Tuesday, February 1, 2011

Diets. Sucky.

There's a reason I've never been on a diet - that is until my ultra skinny BF (my people) somehow managed to coerce me into Cleansing Whatever Organ It Is That Makes Gall Stones Detoxification (Sick) (Effing) Diet. And the reason is simple: Diets suck. Huge anus.

I don't think I need to diet. Sure, there's a little extra post-Christmas-demise-of-post-break-up-anorexia padding that could be shed. But I'm okay with it. I've never had to give up fat/meat/liquor/sugar in tea/chocolate/bread/potatoes/fun to do it. I've always relied on the rhythmical cycle of heartbreak to keep me in shape.

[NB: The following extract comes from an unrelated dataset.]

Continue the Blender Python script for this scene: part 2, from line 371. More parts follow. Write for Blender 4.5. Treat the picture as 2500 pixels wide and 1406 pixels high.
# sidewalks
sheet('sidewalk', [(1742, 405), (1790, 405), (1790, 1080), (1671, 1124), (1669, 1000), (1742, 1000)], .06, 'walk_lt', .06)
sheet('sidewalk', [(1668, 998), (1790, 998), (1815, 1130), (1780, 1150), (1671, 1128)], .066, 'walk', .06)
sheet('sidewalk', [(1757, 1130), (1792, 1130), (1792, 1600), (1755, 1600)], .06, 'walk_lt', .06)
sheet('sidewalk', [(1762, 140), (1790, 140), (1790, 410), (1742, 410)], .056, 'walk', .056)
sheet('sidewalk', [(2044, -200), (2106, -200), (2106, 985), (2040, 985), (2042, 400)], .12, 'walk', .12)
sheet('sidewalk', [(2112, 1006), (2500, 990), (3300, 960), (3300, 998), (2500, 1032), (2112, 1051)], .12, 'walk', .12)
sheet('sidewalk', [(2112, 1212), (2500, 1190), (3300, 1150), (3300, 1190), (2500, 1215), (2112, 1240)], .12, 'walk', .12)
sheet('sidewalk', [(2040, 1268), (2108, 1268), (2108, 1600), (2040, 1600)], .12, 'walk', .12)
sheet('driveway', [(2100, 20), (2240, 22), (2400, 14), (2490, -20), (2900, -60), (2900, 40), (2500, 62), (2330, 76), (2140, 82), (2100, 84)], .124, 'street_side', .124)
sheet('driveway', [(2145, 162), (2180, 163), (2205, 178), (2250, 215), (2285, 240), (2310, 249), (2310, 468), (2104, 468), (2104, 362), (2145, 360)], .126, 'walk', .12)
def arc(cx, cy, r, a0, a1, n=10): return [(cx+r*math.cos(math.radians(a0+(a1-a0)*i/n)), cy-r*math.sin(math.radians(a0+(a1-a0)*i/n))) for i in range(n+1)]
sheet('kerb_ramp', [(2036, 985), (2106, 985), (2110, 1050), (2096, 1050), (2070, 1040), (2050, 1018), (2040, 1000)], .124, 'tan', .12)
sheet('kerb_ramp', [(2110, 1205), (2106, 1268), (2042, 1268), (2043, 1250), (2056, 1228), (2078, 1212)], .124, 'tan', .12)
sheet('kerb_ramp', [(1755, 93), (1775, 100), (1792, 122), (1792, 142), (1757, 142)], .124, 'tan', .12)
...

But when The BF, my people (skinny as a Monday is long) told me that this particular diet would ensure decreased severity in hangovers, I signed up within two shakes of a dog's lipstick.

And now I'm fed the eff up.

I have to drink a litre of apple juice a day. No mean feat, I hear you say. Try it. It's like having constant cotton mouth.

And I have to drink olive oil and lemon juice in the mornings. Which is not the worst part. True, the coating of tongue, teeth and cheeks in oil is fairly revolting. But the cutting out of kiff food is far more of a challenge.

I'm certainly not looking forward to the Epsom Salts. At all.

Tonight we're eating brown rice and butter beans. Without the butter, of course. And I ordinarily wouldn't mind a meal like this. But today I really effing mind. With all of my human merely being.

All I want is warm white bread, straight from the oven, slathered in butter. Chased down by a robust red. Only because I'm not allowed it.

Bugger.

1 comment:

  1. Nooo! Don't deny yourself the finer things in life, Pant! It's not worth it!